Amazon to eBay Dropshipping: A Complete Beginner's Guide
Amazon to eBay Dropshipping: A Complete Beginner's Guide
Amazon to eBay dropshipping is one of the most accessible ways to start an online business right now — you don't need to find overseas suppliers, negotiate wholesale deals, or hold any inventory. You're simply using Amazon's massive product catalog as your supply source and eBay as your storefront. This guide walks through exactly how it works, step by step, for someone starting from zero.
How the Model Actually Works
The process is straightforward once you break it down:
- You list a product on eBay that you found on Amazon, usually priced higher than what Amazon charges.
- A buyer purchases it on eBay and pays you the eBay price.

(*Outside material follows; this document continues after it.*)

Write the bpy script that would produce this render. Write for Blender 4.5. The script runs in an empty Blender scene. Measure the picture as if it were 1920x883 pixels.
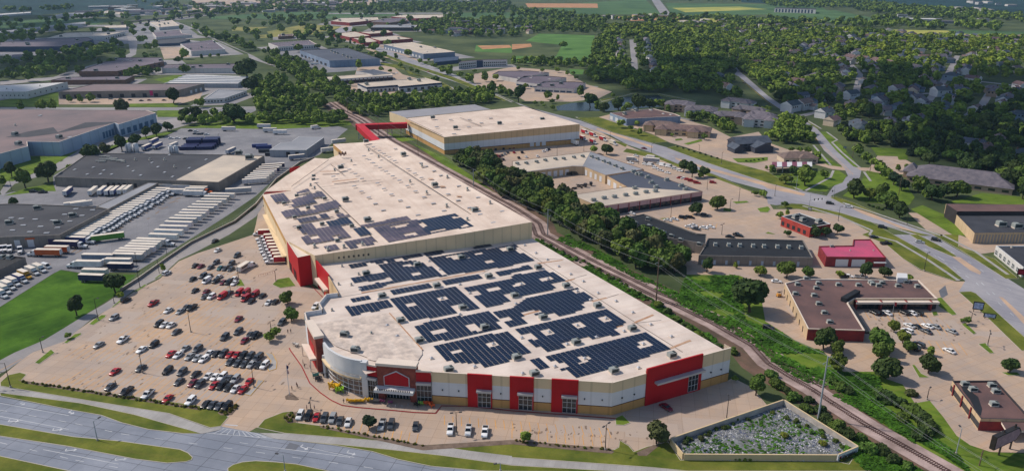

- You order that same product on Amazon, using the buyer's shipping address as the delivery address.
- Amazon ships it directly to your customer.
- You keep the difference between the eBay sale price and the Amazon purchase price, minus fees.
It sounds simple, but the sellers who actually make consistent money are the ones who get the details right — particularly pricing, product selection, and timing.
Step 1: Choosing the Right Products
Not every product on Amazon makes a good eBay listing. Look for items that have:
- Steady demand — check if similar items are selling regularly on eBay, not just listed.
- Reasonable weight and size — heavy or oversized items eat into your margin through shipping costs.
- A price gap that makes sense — if an item sells for $20 on Amazon, it needs to realistically sell for $28-35+ on eBay to leave you a workable margin after fees.
- Consistent stock — items that go in and out of stock frequently create cancelled-order headaches.
Avoid branded items where the manufacturer restricts resale, and be cautious with categories that have a lot of counterfeit issues (like cosmetics or supplements), since eBay is strict about those.
Step 2: Pricing for Profit, Not Just for Sales
A common beginner mistake is pricing too low just to get sales. Remember, your price needs to cover:
- The Amazon purchase price
- eBay's final value fee (typically around 12-13% depending on category)
- Any PayPal or payment processing fees
- Occasional returns or price fluctuations on Amazon
A rough rule many sellers use: price at least 35-45% above your Amazon cost before fees, then adjust based on what competitors are charging for the same item.
Step 3: Watching Prices and Stock — Constantly
This is where a lot of new dropshippers get caught off guard. Amazon prices aren't fixed — they change based on demand, competition, and Amazon's own algorithms. If you listed a product when it cost $15 and it jumps to $22 a week later, you could end up fulfilling an order at a loss if you don't catch it in time.
The same goes for stock. If an item goes out of stock on Amazon after someone's already bought it from your eBay listing, you're stuck cancelling the order — which hurts your seller rating.
Manually checking dozens of listings every day isn't realistic for most people, which is why many sellers now rely on browser-based tools that monitor Amazon prices and stock automatically and flag changes in real time, rather than relying on memory or spreadsheets. It's a small shift, but it removes one of the most tedious parts of running this kind of store.
Step 4: Handling Orders and Customer Service
Once a sale comes in:
- Place the Amazon order promptly — delays affect your shipping times.
- Double-check the shipping address matches exactly.
- Consider using Amazon gift cards to pay for orders, which some sellers prefer over linking a personal card directly.
- Respond to buyer messages quickly — eBay's seller metrics factor in response time.
Common Mistakes Beginners Make
- Listing too many products without a system to track them, leading to missed price changes.
- Ignoring eBay's dropshipping policy details — eBay does allow this model, but requires that shipping times to the buyer are accurate and that you're the one responsible for the transaction, not just forwarding a supplier's shipment blindly.
- Underestimating how much fees eat into margin, especially on lower-priced items.
- Not tracking which products are actually profitable versus which just get views.
Is It Still Worth It in 2026?
Yes, but with realistic expectations. Margins per item are often modest — think a few dollars to $15-20 per sale on most products — so profitability comes from volume and consistency, not from a handful of high-ticket sales. Sellers who treat it as a real operation, checking prices daily and picking products carefully, tend to do far better than those who list a few items and forget about them.
If you're just starting out, pick a small number of products — five to ten — get comfortable with pricing and order fulfillment, then scale up once you understand your margins clearly.